- DATA
────────────────────

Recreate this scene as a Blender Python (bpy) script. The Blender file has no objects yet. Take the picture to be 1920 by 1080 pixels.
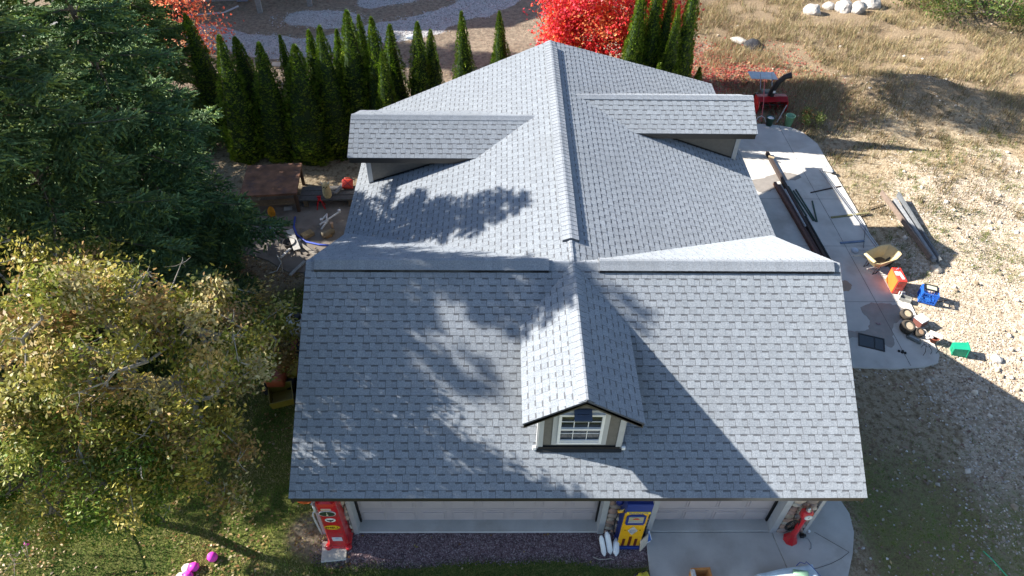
import bpy, bmesh, math, random
import numpy as np
from mathutils import Vector, Matrix, noise as mnoise
C = bpy.context.scene.collection
SC = bpy.context.scene
R = math.radians
rnd = random.Random(7)
nr = np.random.RandomState(11)

# ---------------------------------------------------------------- camera, light
cam = bpy.data.objects.new('camera', bpy.data.cameras.new('camera'))
C.objects.link(cam); SC.camera = cam
cam.data.sensor_width = 36.0
cam.data.lens = 36.0 * 1311.82 / 1920.0
cam.data.clip_end = 2000
_p, _w, _r = R(44.89), R(1.24), R(1.08)
_f = Vector((math.sin(_w)*math.cos(_p), math.cos(_w)*math.cos(_p), -math.sin(_p)))
_rt = Vector((math.cos(_w), -math.sin(_w), 0)); _up = _rt.cross(_f)
_r2 = _rt*math.cos(_r) + _up*math.sin(_r); _u2 = -_rt*math.sin(_r) + _up*math.cos(_r)
_M = Matrix((_r2, _u2, -_f)).transposed().to_4x4(); _M.translation = Vector((-0.71, -6.32, 14.06))
cam.matrix_world = _M

SUNV = Vector((-1.585, 0.3, 1.0)).normalized()          # towards the sun
sun = bpy.data.objects.new('sun', bpy.data.lights.new('sun', 'SUN')); C.objects.link(sun)
sun.data.energy = 5.0; sun.data.angle = R(0.55); sun.data.color = (1.0, 0.945, 0.86)
sun.rotation_euler = SUNV.to_track_quat('Z', 'Y').to_euler()
sun.location = SUNV * 60
W = bpy.data.worlds.new("World"); SC.world = W; W.use_nodes = True
_nt = W.node_tree; _bg = _nt.nodes['Background']
_sky = _nt.nodes.new('ShaderNodeTexSky'); _sky.sky_type = 'NISHITA'; _sky.sun_disc = False
_sky.sun_elevation = math.asin(SUNV.z); _sky.sun_rotation = math.atan2(SUNV.x, SUNV.y)
_sky.air_density = 1.0; _sky.dust_density = 0.6; _sky.ozone_density = 1.3
_nt.links.new(_sky.outputs[0], _bg.inputs[0]); _bg.inputs[1].default_value = 0.07
SC.view_settings.view_transform = 'Standard'; SC.view_settings.look = 'None'
SC.view_settings.exposure = 1.6; SC.view_settings.gamma = 1.0
SC.cycles.max_bounces = 5; SC.cycles.diffuse_bounces = 3; SC.cycles.transparent_max_bounces = 8

# ---------------------------------------------------------------- materials
def mat(name, col=(.5, .5, .5), rough=.7, metal=0, var=.12, scale=6, bump=.0, bscale=40, attr=False, spec=.4, trans=0, coat=0, dirt=None, dscale=2.0, dk=.8):
    m = bpy.data.materials.new(name); m.use_nodes = True
    nt = m.node_tree; N = nt.nodes; L = nt.links; b = N['Principled BSDF']
    b.inputs['Roughness'].default_value = rough; b.inputs['Metallic'].default_value = metal
    b.inputs['Specular IOR Level'].default_value = spec
    if rough >= .85 and 'Diffuse Roughness' in b.inputs: b.inputs['Diffuse Roughness'].default_value = 1.0
    if coat: b.inputs['Coat Weight'].default_value = coat
    tc = N.new('ShaderNodeTexCoord')
    nz = N.new('ShaderNodeTexNoise'); nz.inputs['Scale'].default_value = scale; nz.inputs['Detail'].default_value = 5
    L.new(tc.outputs['Object'], nz.inputs['Vector'])
    mr = N.new('ShaderNodeMapRange'); mr.inputs[1].default_value = .3; mr.inputs[2].default_value = .7
    mr.inputs[3].default_value = 1-var; mr.inputs[4].default_value = 1+var
    L.new(nz.outputs['Fac'], mr.inputs[0])
    hs = N.new('ShaderNodeMix'); hs.data_type = 'RGBA'; hs.blend_type = 'MULTIPLY'; hs.inputs[0].default_value = 1
    if attr:
        at = N.new('ShaderNodeAttribute'); at.attribute_name = 'Col'; L.new(at.outputs['Color'], hs.inputs[6])
    else:
        hs.inputs[6].default_value = (*col, 1)
    L.new(mr.outputs[0], hs.inputs[7])
    out = hs.outputs[2]
    if dirt:
        n2 = N.new('ShaderNodeTexNoise'); n2.inputs['Scale'].default_value = dscale; n2.inputs['Detail'].default_value = 8; n2.inputs['Roughness'].default_value = .65
        L.new(tc.outputs['Object'], n2.inputs['Vector'])
        r2 = N.new('ShaderNodeMapRange'); r2.inputs[1].default_value = .5; r2.inputs[2].default_value = .68; r2.inputs[4].default_value = dk
        L.new(n2.outputs['Fac'], r2.inputs[0])
        mx = N.new('ShaderNodeMix'); mx.data_type = 'RGBA'; L.new(r2.outputs[0], mx.inputs[0]); L.new(out, mx.inputs[6]); mx.inputs[7].default_value = (*dirt, 1)
        out = mx.outputs[2]
    L.new(out, b.inputs['Base Color'])
    if bump:
        bn = N.new('ShaderNodeTexNoise'); bn.inputs['Scale'].default_value = bscale; bn.inputs['Detail'].default_value = 4
        L.new(tc.outputs['Object'], bn.inputs['Vector'])
        bp = N.new('ShaderNodeBump'); bp.inputs['Strength'].default_value = bump; bp.inputs['Distance'].default_value = .02
        L.new(bn.outputs['Fac'], bp.inputs['Height']); L.new(bp.outputs[0], b.inputs['Normal'])
    if trans:
        t = N.new('ShaderNodeBsdfTranslucent'); L.new(out, t.inputs['Color'])
        ms = N.new('ShaderNodeMixShader'); ms.inputs[0].default_value = trans
        L.new(b.outputs[0], ms.inputs[1]); L.new(t.outputs[0], ms.inputs[2]); L.new(ms.outputs[0], N['Material Output'].inputs[0])
    return m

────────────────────

- EXERCISE BRIEF
Give again, word for word, every line from the top of the data above to the line holding "nr = np.random.RandomState(11)", inclusive, with the pictures left out.

- SOLVED EXERCISE
Recreate this scene as a Blender Python (bpy) script. The Blender file has no objects yet. Take the picture to be 1920 by 1080 pixels.
import bpy, bmesh, math, random
import numpy as np
from mathutils import Vector, Matrix, noise as mnoise
C = bpy.context.scene.collection
SC = bpy.context.scene
R = math.radians
rnd = random.Random(7)
nr = np.random.RandomState(11)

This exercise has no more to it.